Jean-Charles Marchiani, Pasqua's subordinate, allegedly went to Luanda and signed an agreement with dos Santos on November 29, 1994 that promised weapons and monetary assistance in exchange for future business deals with French companies. At that time, Jacques Chirac planned to run for president in the 1995 election. When Pasqua endorsed Edouard Balladur, Chirac's rival, Chirac's supporters told French Inland Revenue about Falcone's arms shipments, alleging income tax evasion. While there is agreement that no arms ever passed through France, French Inland Revenue investigated individuals connected with the scandal because agreements were allegedly signed in Paris. Allain Guilloux, Brenco International's lawyer in France, says the Angolan government agreed to Marchiani's deal in Luanda, not Paris.

In 1996 the French Financial Brigades confiscated 50,000 documents from the offices of Falcone and Arcadi Gaydamak, a Russian-Israeli businessman and associate of Falcone.

French police arrested Falcone on December 1, 2000 on charges of tax fraud. Seven days later the French government issued a warrant for the arrest of Gaydamak. French police arrested Jean-Christophe Mitterrand on December 21 for his role in the arms-deal, but released him on January 11 when his mother paid his $725,000 bail. A judge found Mitterrand guilty in 2004 of tax fraud and gave him a suspended sentence of 30-months in prison.
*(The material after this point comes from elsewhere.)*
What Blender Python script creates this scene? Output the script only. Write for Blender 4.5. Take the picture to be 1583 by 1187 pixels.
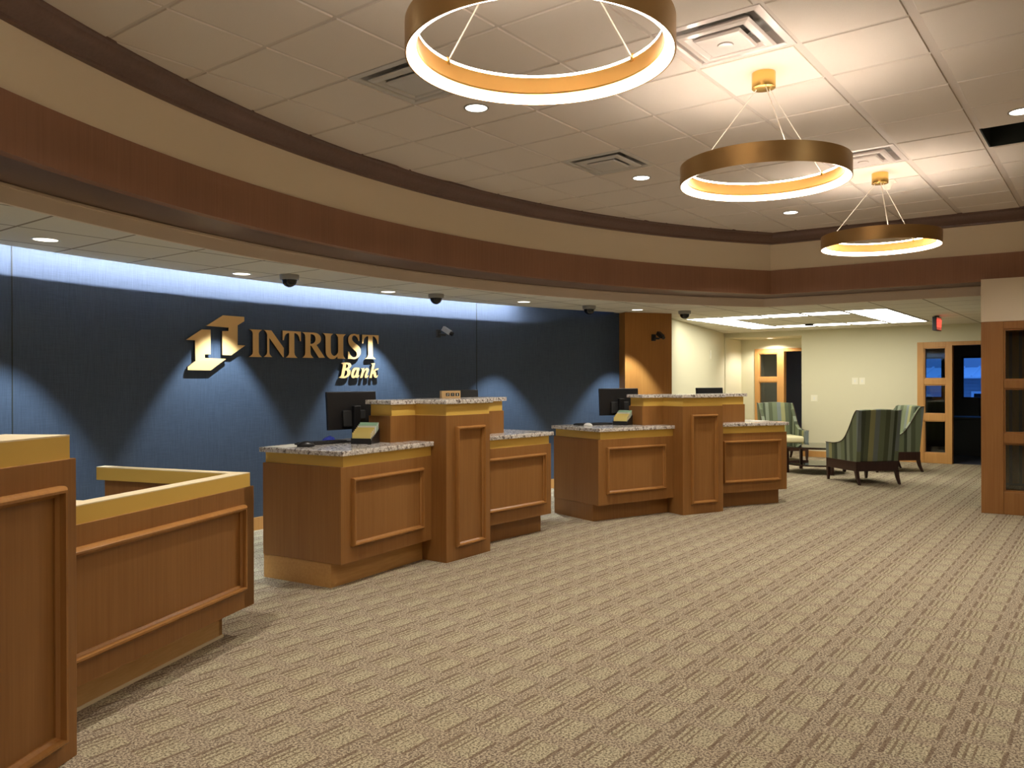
import bpy, bmesh, math, random
from math import sin, cos, pi, radians, atan2, hypot, sqrt
from mathutils import Vector, Matrix
from mathutils.geometry import tessellate_polygon
random.seed(7)
SC = bpy.context.scene
COL = SC.collection
for o in list(bpy.data.objects):
    bpy.data.objects.remove(o)

# ------------------------------------------------------------------ camera
EYE = 1.5
YAW = 0.6487
cam = bpy.data.cameras.new('camera')
cam.sensor_fit = 'HORIZONTAL'
cam.sensor_width = 36.0
cam.lens = 36.0 * 1241.3 / 1583.0
cam.clip_end = 200
camo = bpy.data.objects.new('camera', cam)
COL.objects.link(camo)
pit, rol = -0.0019, -0.0027
fv = Vector((cos(pit) * cos(YAW), cos(pit) * sin(YAW), sin(pit)))
rv = Vector((sin(YAW), -cos(YAW), 0))
uv = rv.cross(fv)
r2 = cos(rol) * rv + sin(rol) * uv
u2 = -sin(rol) * rv + cos(rol) * uv
Mx = Matrix.Identity(4)
for i in range(3):
    Mx[i][0] = r2[i]; Mx[i][1] = u2[i]; Mx[i][2] = -fv[i]
Mx[2][3] = EYE
camo.matrix_world = Mx
SC.camera = camo

# ------------------------------------------------------------------ world (dusk outside), view
W = bpy.data.worlds.new('dusk'); SC.world = W
W.use_nodes = True
wb = W.node_tree.nodes['Background']
wb.inputs[0].default_value = (0.05, 0.17, 0.60, 1)
wb.inputs[1].default_value = 2.2
SC.view_settings.view_transform = 'Standard'
SC.view_settings.look = 'None'
SC.view_settings.gamma = 1
SC.view_settings.use_curve_mapping = False
SC.view_settings.exposure = 0.38

# light levels, tuned here
K_RING = 10.0        # ring lamp lens
K_DOWN = 152.0       # upper cans (W)
K_SOFF = 210.0       # soffit cans (W)
K_COVE = 1650.0       # wall slot strip
K_TROF = 6.9        # lobby troffers
K_DISC = 5.0        # visible can lens
WARM = (1.0, 0.87, 0.74)
NEUT = (1.0, 0.93, 0.84)
COOL = (0.95, 0.93, 1.0)

# ------------------------------------------------------------------ helpers
def link(name, me, mat=None, parent=None):
    o = bpy.data.objects.new(name, me)
    COL.objects.link(o)
    if mat is not None and me is not None:
        if isinstance(mat, (list, tuple)):
            for m in mat: me.materials.append(m)
        else:
            me.materials.append(mat)
    if parent is not None: o.parent = parent
    return o

def build(name, bm, mat=None, parent=None, smooth=None, bevel=None):
    bmesh.ops.remove_doubles(bm, verts=bm.verts, dist=1e-6)
    bmesh.ops.recalc_face_normals(bm, faces=bm.faces)
    me = bpy.data.meshes.new(name)
    bm.to_mesh(me); bm.free()
    o = link(name, me, mat, parent)
    if smooth:
        for p in me.polygons: p.use_smooth = True
        md = o.modifiers.new('n', 'EDGE_SPLIT'); md.split_angle = radians(smooth if smooth > 1 else 40)
    if bevel:
        md = o.modifiers.new('b', 'BEVEL'); md.width = bevel; md.segments = 2; md.limit_method = 'ANGLE'; md.angle_limit = radians(40)
        if smooth:
            o.modifiers.move(1, 0)
    return o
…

In April 2007 the investigative magistrate Jean-Philippe Courroye indicted 42 people, including J.-Ch. Mitterrand, Jacques Attali, Charles Pasqua and Jean-Charles Marchiani, for having received illegal payments from Pierre Falcone. Arcadi Gaydamak and Falcone were also indicted, but their judgment will take place in absentia as they both left France. The writer Paul-Louis Sulitzer has also been indicted, charged of having received 380.000 euros from Falcone, as well as the UMP deputy Georges Fenech, charged of having received 15.200 euros in 1997 from Brenco.